12.  If at any time any question, dispute or difference whatsoever shall arise between the Company and the Customer upon, in relation to or in connection with the Contract, either party may give notice in writing of the existence of such question dispute or difference and the same shall be referred for arbitration by a person to be mutually agreed upon.

GENERAL

13.1  The Company may subcontract the performance of the Contract in whole or in part.

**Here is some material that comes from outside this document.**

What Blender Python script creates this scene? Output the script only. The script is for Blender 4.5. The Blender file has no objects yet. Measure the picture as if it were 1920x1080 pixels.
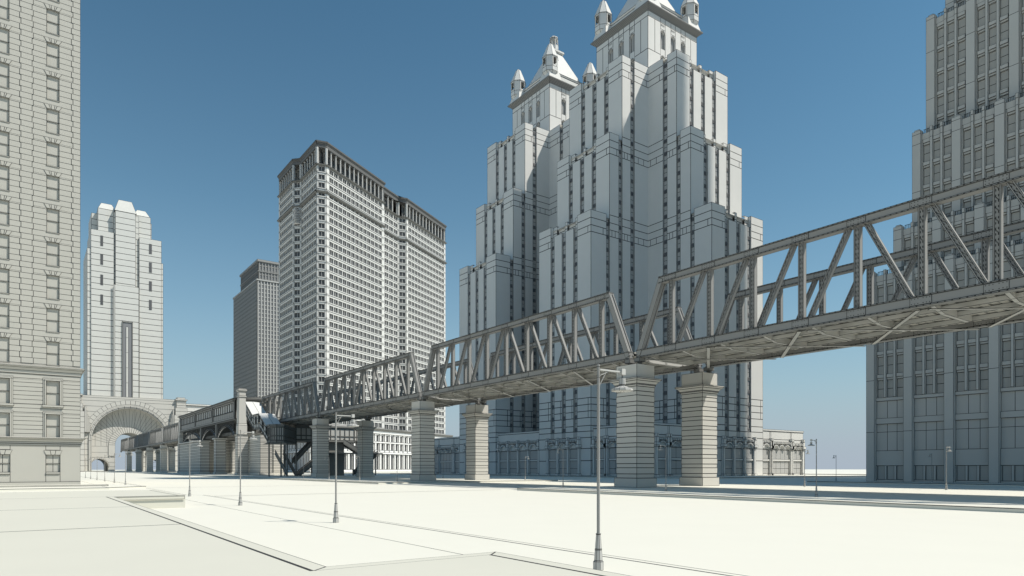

13.2  The Company may at it’s discretion suspend or terminate the supply of the Goods and Services if the Customer fails to make any payment when due or otherwise defaults in any of it’s obligations under the Contract or any other contract with the Company or becomes insolvent, has an administrative receiver appointed of it’s business or is compulsorily or voluntarily wound up or ceases or threatens to cease trading or if the Company bona fide believes that any of those events may occur, and in case of termination may forfeit any deposit paid.

FORCE MAJEURE

14.  The Company shall not be liable for any failure in the performance of any of the Company’s obligations under the Contract caused by factors outside the Company’s control.

LAW AND JURISDICTION

15.  These conditions shall be governed by English law and the Company and the Customer consent to the exclusive jurisdiction of the English courts in all matters regarding these conditions.

THIRD PARTIES

16.  None of these conditions may be enforced by any person who is not a party to the Contract.

SEVERANCE OF UNENFORCEABLE PROVISIONS

17.  The invalidity or unenforceability of any of these conditions will not affect the validity or enforceability of any other conditions and any invalid or unenforceable condition will be severable.